FCC chairman warns of a looming spectrum crisis

Julius Genachowski, chairman of the FCC, warned last week of “a looming spectrum crisis” if the federal government fails to find ways to come up with additional bandwidth for fast growing mobile computing technology.

Genachowski said the FCC is already tripling the amount of spectrum available for commercial uses. However, wireless traffic is increasing faster than the spectrum allocation — at least 30 times — due to the rapid growth of online video and other bandwidth-heavy applications.

The chairman outlined a four-part strategy for U.S. wireless communications, focusing on finding additional spectrum, removing obstacles to 4G (fourth-generation) deployments, creating an open Internet and nurturing competition.

In a speech last week to the CTIA Wireless I.T. & Entertainment conference in San Diego, the chairman said new spectrum allocation is a top commission priority and promised “a full-throated, strategic look” at how to close that gap between supply and demand. The review, he said, will consider reallocating existing spectrum now used for other purposes and encouraging development of new technologies that use spectrum more efficiently.

The FCC has already raised tens of billions of dollars by auctioning off analog television airwaves to the nation’s largest wireless carriers and has opened spectrum for unlicensed uses such as Wi-Fi connections. Last year, the commission voted to allow the use of white spaces to deliver wireless broadband services.

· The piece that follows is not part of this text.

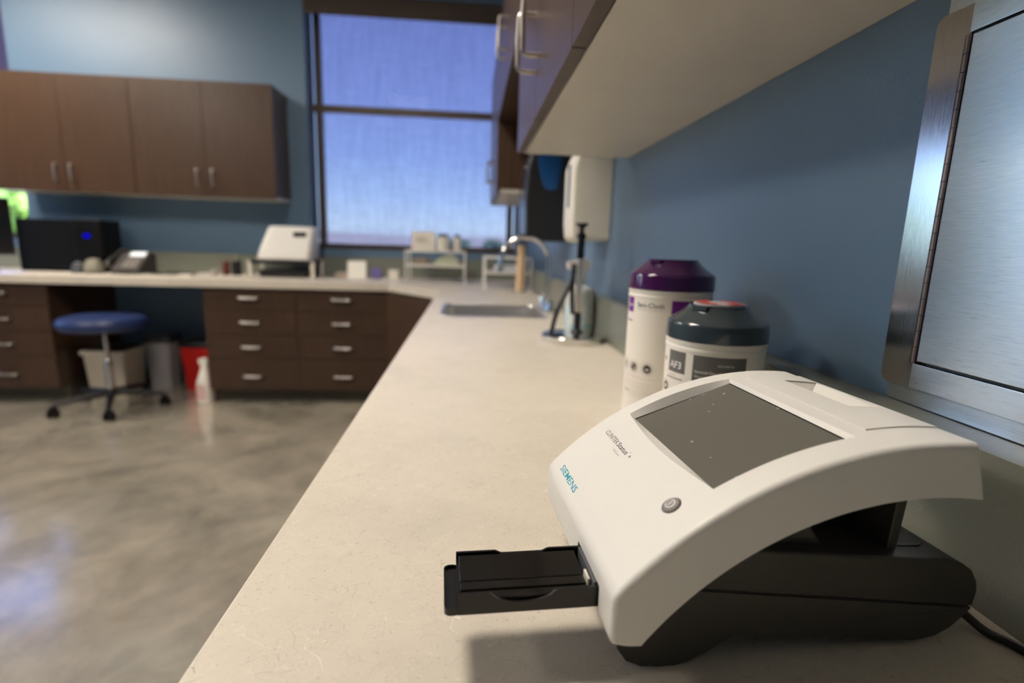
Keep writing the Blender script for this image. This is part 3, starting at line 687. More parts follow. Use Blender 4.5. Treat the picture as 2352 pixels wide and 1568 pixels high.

Still, Genachowski said, much more spectrum is needed, adding there are “no easy pickings” to strip spectrum now used for other purposes. Yet, he emphasized, there is no other choice. Spectrum will have to be reallocated from other uses to mobile broadband.

In a letter to the FCC last week, the CTIA asked the agency to make an additional 800MHz of spectrum available for mobile broadband over the next six years.

“Exactly how much spectrum we’ll need to close the gap, we don’t know yet, and that will be part of the ongoing processes that we’ll run,” Genachowski said at a news conference after his speech.

The FCC will also act to break down barriers to 4G deployment, particularly the placement of towers. The agency will soon make a proposal to cut through red tape to speed up the process while taking into consideration the concerns of local authorities, the chairman said.

A third priority is ensuring an open Internet, and a fourth is supporting competition. The chairman said he recognizes that the mobile industry may require a different approach from the wired world in regulating net neutrality and network management, and said the agency will act to ensure greater transparency and participation in the process.

But Genachowski said that he plans to keep the wireless Internet open. And he emphasized that the agency’s net neutrality principles, which will soon become official regulation, will also apply to wireless networks.

That does not sit well with Ralph de la Vega, president and CEO of AT&T Mobility and Consumer Markets, who has resisted the FCC’s plans to extend net neutrality principles to the wireless market.

De la Vega has argued that imposing the same policy rules on wireless networks as it applies to wired networks is not a good idea. And he said that it is unfair for the FCC to impose any rules on wireless operators who have already spent billions of dollars buying licenses for wireless spectrum.